Most of what I said about Terminator can be translated to this one, as well as the next highlighted movie. I didn't grow up with either Terminator or Indiana Jones, therefore there was no childhood to rape. All I was looking for was a fun studio action adventure movie and that's what I got. But if you were expecting something more, hey, more power to you.

Crystal Skull was projected at the beginning of the summer to be the top earning movie of the year. Had more people been enthusiastic about it, it probably would have been. By the end of the year, it sat at third domestically and second globally.


Pirates of the Caribbean: At World's End

Chalk up another "Memorial Day movie Schuyler likes, but fully acknowledges isn't that good." That seems to be the running theme.

2007 saw the "end" of the Pirates of the Caribbean trilogy. Jack Sparrow was swallowed by the Kraken at the end of Dead Man's Chest and sent to Davy Jones' locker. With capitalism now controlling the heart of Jones, our heroes must now journey to world's end to retrieve him for a final battle for the future of piracy. SPOILER: a lot of convoluted shit happens in between.

God this movie is a mess. 20 different plot-lines going on, some of which don't lead anywhere, and each character looking to double cross someone else or get out of debt. Act two is a test of patience with how long and drawn out it becomes. Usually when a movie starts shooting without a script there's a deficiency of material instead of a surplus.

Yet, what can I say. The last 45 minutes won me back. There were a few impressive set pieces beforehand, but the maelstrom sequence is still one of those moments that makes me say "This is why I go to movies". More relieving is that the characters never get lost and all have some nice moments to remind us why we like them. Hans Zimmer also turns in a surprisingly emotional and memorable score. Maybe it was being under the gun or the thought that this would be the last time, but there's an energy from those involved that was missing from Dead Man's Chest and most certainly On Stranger Tides. And it does, in fact, make for a satisfying conclusion to a trilogy that shouldn't have been.

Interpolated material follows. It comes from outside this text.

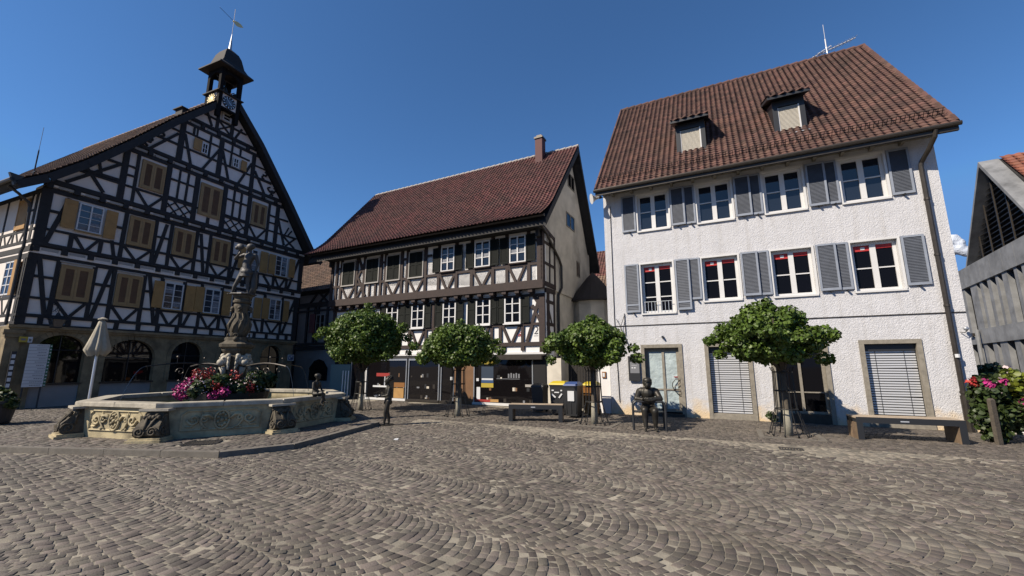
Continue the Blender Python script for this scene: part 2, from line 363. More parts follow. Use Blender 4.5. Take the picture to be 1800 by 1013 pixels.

Highest grossing film of 2007, globally, yadda yadda yadda, came in third domestically.



X-Men: The Last Stand

This is where I draw the line. My appreciation of a series can only go so far.

The Last Stand focuses on the development of a cure for mutants and the conflict that it brings. Meanwhile an old ally makes an unexpected return, but is it for the better?

In an effort to raise the stakes for this final chapter, the screenwriters and director Brett "rehearsal is for f@*s" Ratner resort to killing off or curing half the characters. Character removals at the end of a trilogy are fine and usually end up being dramatically powerful, but if they overdo it or just brush over them without a satisfying ending, it becomes the cheapest thing they could possibly do.

And after being teased at the end of X2, the Jean Grey story plays a lackluster second fiddle to the main cure storyline.

Add in the tried and true tradition for third movies of adding too many characters and you've got yourself a nice cocktail of disappointment. Nostalgia, for me, is the strongest thing it has going for it.